Spire Sports + Entertainment, which recently purchased the Cup charter of former NASCAR championship team Furniture Row Racing, has branched out, taking a minority ownership share in the Rapid City (South Dakota) Rush of the 27-team East Coast Hockey League.

Spire co-founders Jeff Dickerson and T.J. Puchyr will become active minority partners in the Rush, hoping to bring the team back to past prominence.

“We aren’t going to be saviors here,” Spire co-founder Jeff Dickerson said in a press conference at the team’s Rushmore Plaza Civic Center home. “There’s no magic bullet. It’s going to take all of us to create the culture that builds excitement and value. The city loves the Rush and we hope to get it back to where it was.”

Rush majority owner, Rapid City businessman Scott Mueller, sees better days ahead for his club.

“The biggest thing is (Spire’s) sports industry knowledge,” Mueller said, according to the Rapid City Journal. “It’s about putting people in seats, selling advertising and they have a lot of knowledge on that. (Dickerson) sees so many venues, and I think he’s going to be involved in changes that are needed.

“We’ve taken some steps in the last few months. These are great days for us, and we’re really excited about our future.”

The Rush is mired in sixth place in the ECHL’s seven-team Mountain Division.

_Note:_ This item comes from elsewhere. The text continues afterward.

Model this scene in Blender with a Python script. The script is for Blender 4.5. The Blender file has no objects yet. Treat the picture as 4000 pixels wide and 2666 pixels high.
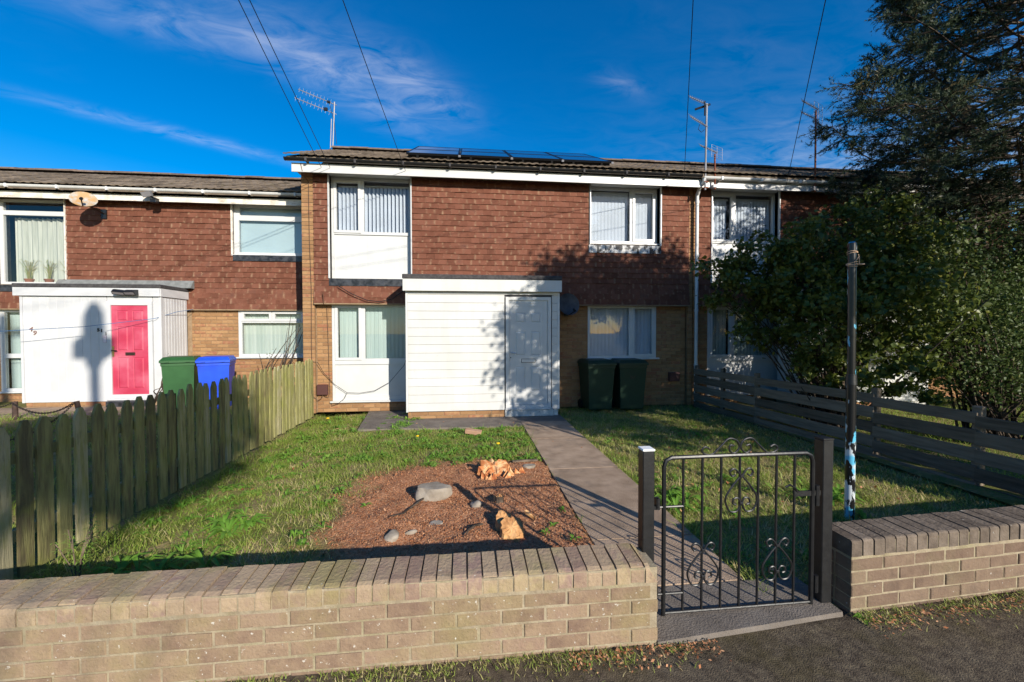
import bpy, bmesh, math, random
import numpy as np
from mathutils import Vector, Matrix, Euler
random.seed(7); RNG = np.random.default_rng(11)
SC = bpy.context.scene
COL = SC.collection
PI = math.pi

# ------------------------------------------------------------------ camera, sky, sun, exposure
CZ = 1.63
def cam_matrix():
    pi_, ro, ya = -.0219, .0016, -.108
    rz = Matrix.Rotation(ya, 3, 'Z'); rx = Matrix.Rotation(pi_, 3, 'X'); ry = Matrix.Rotation(ro, 3, 'Y')
    R = rz @ rx @ ry
    m = Matrix((( R[0][0], R[0][2], -R[0][1]), (R[1][0], R[1][2], -R[1][1]), (R[2][0], R[2][2], -R[2][1])))
    return m, R
cam = bpy.data.cameras.new('camera'); camo = bpy.data.objects.new('camera', cam); COL.objects.link(camo)
CM, CR = cam_matrix()
camo.matrix_world = Matrix.Translation((0, 0, CZ)) @ CM.to_4x4()
cam.sensor_width = 36; cam.lens = 36 * 1600 / 4000; cam.clip_start = .05; cam.clip_end = 3000
SC.camera = camo
SUN_AZ, SUN_EL = 152.0, 21.5
world = bpy.data.worlds.new('World'); SC.world = world; world.use_nodes = True
def build_sky():
    nt = world.node_tree; N = nt.nodes; L = nt.links
    bg = N['Background']; bg.inputs['Strength'].default_value = .122
    sk = N.new('ShaderNodeTexSky'); sk.sky_type = 'NISHITA'; sk.sun_disc = False
    sk.sun_elevation = math.radians(SUN_EL); sk.sun_rotation = math.radians(SUN_AZ)
    sk.air_density = 1.0; sk.dust_density = .25; sk.ozone_density = 3.0
    hs = N.new('ShaderNodeHueSaturation'); hs.inputs['Saturation'].default_value = 1.5; hs.inputs['Hue'].default_value = .506; hs.inputs['Value'].default_value = 1.0
    L.new(sk.outputs[0], hs.inputs['Color'])
    # thin high cloud: noise on a plane far overhead, thickest in a few drifting bands
    tc = N.new('ShaderNodeTexCoord'); sp = N.new('ShaderNodeSeparateXYZ'); L.new(tc.outputs['Generated'], sp.inputs[0])
    def mth(op, a, b=None, clamp=False):
        m = N.new('ShaderNodeMath'); m.operation = op; m.use_clamp = clamp
        for i, v in enumerate((a, b)):
            if v is None: continue
            if isinstance(v, (int, float)): m.inputs[i].default_value = v
            else: L.new(v, m.inputs[i])
        return m.outputs[0]
    zc = mth('MAXIMUM', sp.outputs[2], .06)
    px = mth('DIVIDE', sp.outputs[0], zc); py = mth('DIVIDE', sp.outputs[1], zc)
    cb = N.new('ShaderNodeCombineXYZ'); L.new(px, cb.inputs[0]); L.new(py, cb.inputs[1])
    def noise(rot, sx, sy, det=8, dist=.6):
        mp = N.new('ShaderNodeMapping'); mp.inputs['Rotation'].default_value = (0, 0, rot); mp.inputs['Scale'].default_value = (sx, sy, 1)
        L.new(cb.outputs[0], mp.inputs['Vector']); n = N.new('ShaderNodeTexNoise'); n.inputs['Detail'].default_value = det
        n.inputs['Roughness'].default_value = .62; n.inputs['Distortion'].default_value = dist; n.inputs['Scale'].default_value = 1
        L.new(mp.outputs[0], n.inputs['Vector']); return n.outputs[0]
    fine = noise(-.85, 4.2, 7.5, 12, .8); big = noise(-.6, .55, .9, 4, .3)
    base = mth('MULTIPLY', mth('SUBTRACT', big, .52), 2.2, True)
    tot = mth('MULTIPLY', base, .05)
    for (cx, cy, rot, rx, ry, amt) in ((-.52, 1.70, .95, .44, .14, .30), (-1.42, 2.27, .62, .50, .07, .24), (-.22, 1.72, .9, .28, .12, .34),
                                       (-.95, 1.47, .3, .35, .10, .2), (.62, 1.62, .5, .12, .05, .14), (3.1, 2.5, .3, 1.3, .9, .5), (1.3, -3.2, .3, 1.4, 1.4, 1.2)):
        dx = mth('SUBTRACT', px, cx); dy = mth('SUBTRACT', py, cy)
        u = mth('ADD', mth('MULTIPLY', dx, math.cos(rot) / rx), mth('MULTIPLY', dy, math.sin(rot) / rx))
        v = mth('ADD', mth('MULTIPLY', dx, -math.sin(rot) / ry), mth('MULTIPLY', dy, math.cos(rot) / ry))
        r2 = mth('ADD', mth('MULTIPLY', u, u), mth('MULTIPLY', v, v))
        g = mth('POWER', 2.718, mth('MULTIPLY', r2, -1.0))
        tot = mth('ADD', tot, mth('MULTIPLY', g, amt))
    cov = mth('MULTIPLY', tot, mth('MULTIPLY', mth('SUBTRACT', fine, .36), 2.9, True), True)
    mx = N.new('ShaderNodeMixRGB'); L.new(cov, mx.inputs[0]); L.new(hs.outputs[0], mx.inputs[1]); mx.inputs[2].default_value = (6.2, 6.2, 6.7, 1)
    L.new(mx.outputs[0], bg.inputs['Color'])
build_sky()
sl = bpy.data.lights.new('sun', 'SUN'); sl.energy = 5.0; sl.angle = math.radians(.53); sl.color = (1, .93, .81)
slo = bpy.data.objects.new('sun', sl); COL.objects.link(slo)
_e, _a = math.radians(SUN_EL), math.radians(SUN_AZ)
SUNV = Vector((math.sin(_a) * math.cos(_e), math.cos(_a) * math.cos(_e), math.sin(_e)))
slo.rotation_euler = SUNV.to_track_quat('Z', 'Y').to_euler(); slo.location = SUNV * 60
SC.view_settings.view_transform = 'Standard'; SC.view_settings.look = 'None'; SC.view_settings.exposure = 0.42; SC.view_settings.gamma = 1
SC.view_settings.use_curve_mapping = False
SC.cycles.max_bounces = 8; SC.cycles.transparent_max_bounces = 16; SC.cycles.use_denoising = True
SC.cycles.sample_clamp_indirect = 6

def project(p):                                   # only used to rank repeated pieces by how large they show
    c = CR.transposed() @ (Vector(p) - Vector((0, 0, CZ)))
    if c[1] < .2: return None
    x, y = 2000 + 1600 * c[0] / c[1], 1333 - 1600 * c[2] / c[1]
    return x, y, c[1]
def visibility(p):
    q = project(p)
    if q is None: return 0
    x, y, d = q
    if -60 < x < 4060 and -60 < y < 2726: return 1 / d
    return .001 / d

# ------------------------------------------------------------------ materials
class NT:
    def __init__(s, name):
        s.m = bpy.data.materials.new(name); s.m.use_nodes = True; s.nt = s.m.node_tree; s.N = s.nt.nodes; s.L = s.nt.links
        s.b = s.N['Principled BSDF']; s.out = s.N['Material Output']
    def put(s, sock, v):
        if isinstance(v, bpy.types.NodeSocket): s.L.new(v, sock)
        elif v is not None:
            if hasattr(sock, 'default_value'):
                try: sock.default_value = v
                except Exception: sock.default_value = (*v, 1)
    def math(s, op, a, b=None, clamp=False):
        m = s.N.new('ShaderNodeMath'); m.operation = op; m.use_clamp = clamp
        s.put(m.inputs[0], a); s.put(m.inputs[1], b); return m.outputs[0]
    def pos(s): return s.N.new('ShaderNodeNewGeometry').outputs['Position']
    def obj(s): return s.N.new('ShaderNodeTexCoord').outputs['Object']
    def noise(s, scale, detail=4, vec=None, stretch=None, rough=.55, dist=0):
        v = vec if vec is not None else s.pos()
        if stretch:
            mp = s.N.new('ShaderNodeMapping'); mp.inputs['Scale'].default_value = stretch; s.L.new(v, mp.inputs['Vector']); v = mp.outputs[0]
        n = s.N.new('ShaderNodeTexNoise'); n.inputs['Scale'].default_value = scale; n.inputs['Detail'].default_value = detail
        n.inputs['Roughness'].default_value = rough; n.inputs['Distortion'].default_value = dist
        s.L.new(v, n.inputs['Vector']); return n.outputs[0]
    def rnd(s):
        o = s.N.new('ShaderNodeObjectInfo').outputs['Random']; a = s.N.new('ShaderNodeAttribute'); a.attribute_name = 'rnd'
        return s.math('FRACT', s.math('ADD', o, a.outputs['Fac']))
    def attr(s, n='rnd'):
        a = s.N.new('ShaderNodeAttribute'); a.attribute_name = n; return a.outputs['Fac']
    def ramp(s, fac, stops):
        r = s.N.new('ShaderNodeValToRGB'); e = r.color_ramp.elements
        while len(e) < len(stops): e.new(.5)
        for i, (p, c) in enumerate(stops): e[i].position = p; e[i].color = (*c, 1)
        s.L.new(fac, r.inputs[0]); return r.outputs[0]
    def mix(s, fac, a, b):
        m = s.N.new('ShaderNodeMixRGB'); s.put(m.inputs[0], fac)
        for i, v in ((1, a), (2, b)):
            if isinstance(v, bpy.types.NodeSocket): s.L.new(v, m.inputs[i])
            else: m.inputs[i].default_value = (*v, 1)
        return m.outputs[0]
    def thr(s, v, lo, hi):                         # soft threshold
        m = s.N.new('ShaderNodeMapRange'); m.inputs[1].default_value = lo; m.inputs[2].default_value = hi; s.L.new(v, m.inputs[0]); return m.outputs[0]
    def bump(s, h, strength, dist=.01):
        b = s.N.new('ShaderNodeBump'); b.inputs['Strength'].default_value = strength; b.inputs['Distance'].default_value = dist
        s.L.new(h, b.inputs['Height']); s.L.new(b.outputs[0], s.b.inputs['Normal'])
    def fin(s, color, rough=.7, spec=.3, metal=0):
        s.put(s.b.inputs['Base Color'], color if isinstance(color, bpy.types.NodeSocket) else (*color, 1))
        s.put(s.b.inputs['Roughness'], rough); s.b.inputs['Specular IOR Level'].default_value = spec; s.b.inputs['Metallic'].default_value = metal
        return s.m
def vary(name, stops, rough=.8, spec=.25, nscale=6, na=.8, ra=.6, bump=None, overlays=(), stretch=None, metal=0, det=5):
    t = NT(name)
    n = t.noise(nscale, det, stretch=stretch)
    f = t.math('ADD', t.math('MULTIPLY', t.math('SUBTRACT', n, .5), na * 1.6), .5)
    if ra: f = t.math('ADD', f, t.math('MULTIPLY', t.math('SUBTRACT', t.rnd(), .5), ra))
    c = t.ramp(f, stops)
    for (sc_, lo, hi, colr, amt, *st) in overlays:
        m = t.thr(t.noise(sc_, 6, stretch=st[0] if st else None, rough=.65), lo, hi)
        c = t.mix(t.math('MULTIPLY', m, amt), c, colr)
    if bump: t.bump(t.noise(bump[0], 6, stretch=bump[2] if len(bump) > 2 else stretch), bump[1], .008)
    return t.fin(c, rough, spec, metal)
def plain(name, col, rough=.5, spec=.4, metal=0, dirt=.12, nscale=3):
    d = tuple(x * (1 - dirt) for x in col); l = tuple(min(1, x * (1 + dirt * .6)) for x in col)
    return vary(name, [(.3, d), (.7, l)], rough, spec, nscale, 1, 0, None, metal=metal)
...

In addition to purchasing Furniture Row Racing’s charter, Spire represents several race car drivers including NASCAR’s Kyle Larson, Landon Cassill, Ross Chastain, Justin Haley, Todd Gilliland, Garrett Smithley and Vinnie Miller and IndyCar’s James Hinchcliffe.

Spire isn’t the only NASCAR Cup team owner involved in other sports. Roush Fenway Racing’s co-owner John Henry owns Major League Baseball’s Boston Red Sox and the Liverpool Football Club of soccer’s Premier League, while Chip Ganassi previously was a minority owner in MLB’s Pittsburgh Pirates. Felix Sabates, who also holds a minority ownership stake in Chip Ganassi Racing, is also a minority owner of the NBA’s Charlotte Hornets.

“We have been looking for several years to find something in minor league sports and see if what we do in motorsports translates to this space,” Puchyr said, according to The Journal. “Our due diligence indicates that it does.”